Лет пять тому назад с половиной был я в Крыму в гостях у Льва Николаевича Толстого. Великий старик добрым, незабываемо ласковым голосом говорил, подтрунивая: "А Вы все декадентские стихи пишете? Нехорошо, нехорошо". И попросил меня что-нибудь прочесть. Я ему прочел "Аромат Солнца", а он, тихонько покачиваясь на кресле, беззвучно посмеивался и приговаривал: "Ах, какой вздор! Аромат Солнца! Ах, какой вздор!" Я ему с почтительной иронией напомнил, что в его собственных картинах весеннего леса и утра звуки перемешиваются с ароматами и светами. Он несколько принял мой аргумент и попросил меня прочесть еще что-нибудь. Я прочел ему "Я в стране, что вечно в белое одета". Лев Толстой притворился, что и это стихотворение ему совершенно не нравится. Но оно произвело на него впечатление, и он совершенно другим тоном сказал: "Да кто Вы, собственно, такой? Расскажите мне, кто Вы?" Он, кажется, любит такие вопросы предлагать посетителям. На меня мгновенно напало состояние художественного синтеза, и я в десять или пятнадцать минут с великим доверием рассказал ему всю свою жизнь, в главных ее чертах. Отдельные вопросы и переспросы, которыми он изредка перебивал мой торопливый рассказ, показывали мне, как он слушает. Быть может, никогда в моей жизни ни один человек так не слушал меня.

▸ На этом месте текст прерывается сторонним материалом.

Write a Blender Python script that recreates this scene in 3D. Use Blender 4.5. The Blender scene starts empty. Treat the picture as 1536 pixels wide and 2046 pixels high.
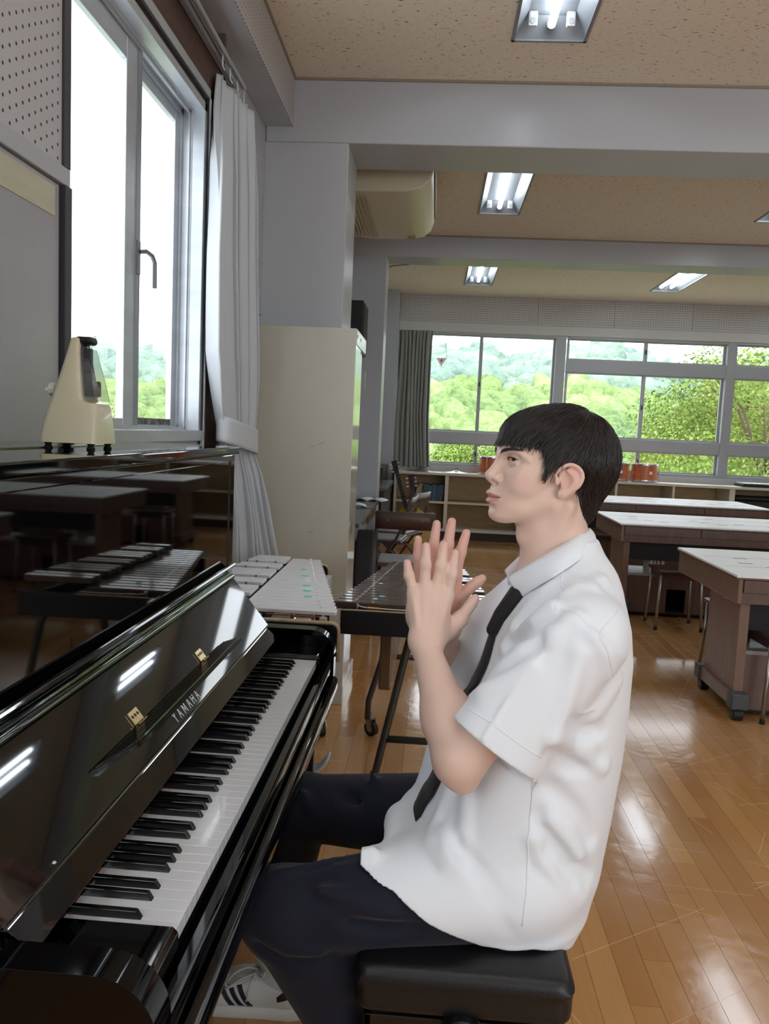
import bpy, bmesh, math, random
import numpy as np
from mathutils import Vector, Matrix
random.seed(7); rng = np.random.default_rng(7)
S = bpy.context.scene; COL = S.collection
pi = math.pi

# ---------------------------------------------------------------- camera
cam_d = bpy.data.cameras.new('camera'); cam = bpy.data.objects.new('camera', cam_d); COL.objects.link(cam)
cam_d.sensor_fit = 'VERTICAL'; cam_d.sensor_height = 36.0; cam_d.lens = 1600.0 / 2046 * 36.0
cam_d.clip_start = 0.05; cam_d.clip_end = 2000
_r = (0.997039, 0.0626704, 0.0445596); _u = (-0.0505588, 0.0976479, 0.993936); _f = (-0.0579392, 0.9932458, -0.1005273)
cam.matrix_world = Matrix(((_r[0], _u[0], -_f[0], 0.29767), (_r[1], _u[1], -_f[1], -0.93830), (_r[2], _u[2], -_f[2], 1.36949), (0, 0, 0, 1)))
S.camera = cam

# ---------------------------------------------------------------- sky, sun, exposure
wd = bpy.data.worlds.new('overcast_sky'); S.world = wd; wd.use_nodes = True
wn = wd.node_tree; bg = wn.nodes['Background']
wtc = wn.nodes.new('ShaderNodeTexCoord'); wno = wn.nodes.new('ShaderNodeTexNoise'); wno.inputs['Scale'].default_value = 2.2; wno.inputs['Detail'].default_value = 5
wrp = wn.nodes.new('ShaderNodeValToRGB'); wrp.color_ramp.elements[0].color = (0.80, 0.90, 1.0, 1); wrp.color_ramp.elements[1].color = (0.93, 0.97, 1.0, 1)
wrp.color_ramp.elements[0].position = 0.3; wrp.color_ramp.elements[1].position = 0.62
wn.links.new(wtc.outputs['Generated'], wno.inputs['Vector']); wn.links.new(wno.outputs['Fac'], wrp.inputs['Fac']); wn.links.new(wrp.outputs['Color'], bg.inputs['Color'])
bg.inputs['Strength'].default_value = 2.9
sd = bpy.data.lights.new('sun', 'SUN'); sd.energy = 2.2; sd.angle = math.radians(12); sd.color = (1, 0.98, 0.94)
sun = bpy.data.objects.new('sun', sd); COL.objects.link(sun); sun.rotation_euler = (math.radians(32), math.radians(8), 0)
S.view_settings.view_transform = 'Standard'; S.view_settings.look = 'None'; S.view_settings.gamma = 1.0
S.view_settings.use_curve_mapping = False; S.view_settings.exposure = 0.5
TUBE = 14.0           # radiance of the fluorescent tubes

# ---------------------------------------------------------------- materials
MATS = {}
def lin(c):
    return tuple(((x / 255) / 12.92 if x / 255 <= 0.04045 else (((x / 255) + 0.055) / 1.055) ** 2.4) for x in c) + (1,)
def mat(name, rgb=(200, 200, 200), rough=0.5, metal=0.0, emit=0.0, spec=0.5, noise=None, bump=None, coat=0.0, sss=0.0, trans=0.0, vcol=None, sheen=0.0):
    if name in MATS: return MATS[name]
    m = bpy.data.materials.new(name); m.use_nodes = True; MATS[name] = m
    nt = m.node_tree; b = nt.nodes['Principled BSDF']
    b.inputs['Base Color'].default_value = lin(rgb); b.inputs['Roughness'].default_value = rough; b.inputs['Metallic'].default_value = metal
    b.inputs['Specular IOR Level'].default_value = spec
    if coat: b.inputs['Coat Weight'].default_value = coat; b.inputs['Coat Roughness'].default_value = 0.03
    if trans: b.inputs['Transmission Weight'].default_value = trans
    if sheen: b.inputs['Sheen Weight'].default_value = sheen
    if emit:
        b.inputs['Emission Color'].default_value = lin(rgb); b.inputs['Emission Strength'].default_value = emit
    if sss:
        b.inputs['Subsurface Weight'].default_value = sss; b.inputs['Subsurface Radius'].default_value = (1, 0.4, 0.25); b.inputs['Subsurface Scale'].default_value = 0.006
    if noise or bump:
        tc = nt.nodes.new('ShaderNodeTexCoord')
    if noise:       # (scale vector, second colour, low, high)
        sc, rgb2, lo, hi = noise
        mp = nt.nodes.new('ShaderNodeMapping'); mp.inputs['Scale'].default_value = sc
        no = nt.nodes.new('ShaderNodeTexNoise'); no.inputs['Scale'].default_value = 1; no.inputs['Detail'].default_value = 6; no.inputs['Roughness'].default_value = 0.6
        rp = nt.nodes.new('ShaderNodeValToRGB'); rp.color_ramp.elements[0].position = lo; rp.color_ramp.elements[1].position = hi
        rp.color_ramp.elements[0].color = lin(rgb); rp.color_ramp.elements[1].color = lin(rgb2)
        nt.links.new(tc.outputs['Object'], mp.inputs['Vector']); nt.links.new(mp.outputs['Vector'], no.inputs['Vector'])
        nt.links.new(no.outputs['Fac'], rp.inputs['Fac']); nt.links.new(rp.outputs['Color'], b.inputs['Base Color'])
    if vcol:
        at = nt.nodes.new('ShaderNodeVertexColor'); at.layer_name = vcol; nt.links.new(at.outputs['Color'], b.inputs['Base Color'])
    if bump:        # (scale vector, strength, distance)
        sc, st, di = bump
        mp2 = nt.nodes.new('ShaderNodeMapping'); mp2.inputs['Scale'].default_value = sc
        no2 = nt.nodes.new('ShaderNodeTexNoise'); no2.inputs['Scale'].default_value = 1; no2.inputs['Detail'].default_value = 4
        bu = nt.nodes.new('ShaderNodeBump'); bu.inputs['Strength'].default_value = st; bu.inputs['Distance'].default_value = di
        nt.links.new(tc.outputs['Object'], mp2.inputs['Vector']); nt.links.new(mp2.outputs['Vector'], no2.inputs['Vector'])
        nt.links.new(no2.outputs['Fac'], bu.inputs['Height']); nt.links.new(bu.outputs['Normal'], b.inputs['Normal'])
    return m
def nodes_of(m): return m.node_tree, m.node_tree.nodes['Principled BSDF']
def math_n(nt, op, a, b=None, c=None):
    n = nt.nodes.new('ShaderNodeMath'); n.operation = op
    for i, v in enumerate((a, b, c)):
        if v is None: continue
        if isinstance(v, (int, float)): n.inputs[i].default_value = v
        else: nt.links.new(v, n.inputs[i])
    return n.outputs[0]
def mix_n(nt, fac, a, b, mode='MIX'):
    n = nt.nodes.new('ShaderNodeMix'); n.data_type = 'RGBA'; n.blend_type = mode
    for s, v in ((n.inputs[0], fac), (n.inputs[6], a), (n.inputs[7], b)):
        if isinstance(v, (int, float)): s.default_value = v
        elif isinstance(v, tuple): s.default_value = v
        else: nt.links.new(v, s)
    return n.outputs[2]
def peg_mat(name, rgb, ax, px, pz, rad, stagger, rough=0.5):
    """painted perforated board: dark holes on a grid (object space)"""
    m = mat(name, rgb, rough); nt, b = nodes_of(m)
    tc = nt.nodes.new('ShaderNodeTexCoord'); sp = nt.nodes.new('ShaderNodeSeparateXYZ'); nt.links.new(tc.outputs['Object'], sp.inputs[0])
    h, v = sp.outputs[ax], sp.outputs[2]
    def holes(oh, ov):
        a = math_n(nt, 'MULTIPLY', math_n(nt, 'PINGPONG', math_n(nt, 'ADD', h, oh), px / 2), 1.0)
        c = math_n(nt, 'MULTIPLY', math_n(nt, 'PINGPONG', math_n(nt, 'ADD', v, ov), pz / 2), 1.0)
        d = math_n(nt, 'SQRT', math_n(nt, 'ADD', math_n(nt, 'MULTIPLY', a, a), math_n(nt, 'MULTIPLY', c, c)))
        return math_n(nt, 'LESS_THAN', d, rad)
    k = holes(50 * px, 50 * pz)
    if stagger: k = math_n(nt, 'MAXIMUM', k, holes(50.5 * px, 50.5 * pz))
    nt.links.new(mix_n(nt, k, lin(rgb), (0.012, 0.012, 0.013, 1)), b.inputs['Base Color'])
    return m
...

За одну эту способность - так приникать душой к чужой, чуждой душе - можно бесконечно полюбить Льва Толстого, и я его люблю. От всего этого свидания с ним, длившегося несколько часов, у меня осталось единственное по ласковости очаровательное впечатление, и вот сейчас, через мглу годов, вспоминая этот ласковый крымский вечер, я чувствую в душе детскую радость, детски-сладостную признательность к Льву Толстому за каждое его слово и движение. А "Аромат Солнца" он все-таки не понял, как, при всей своей безмерной чуткости и при всем своем творческом гении, целого множества явлений он не понимает.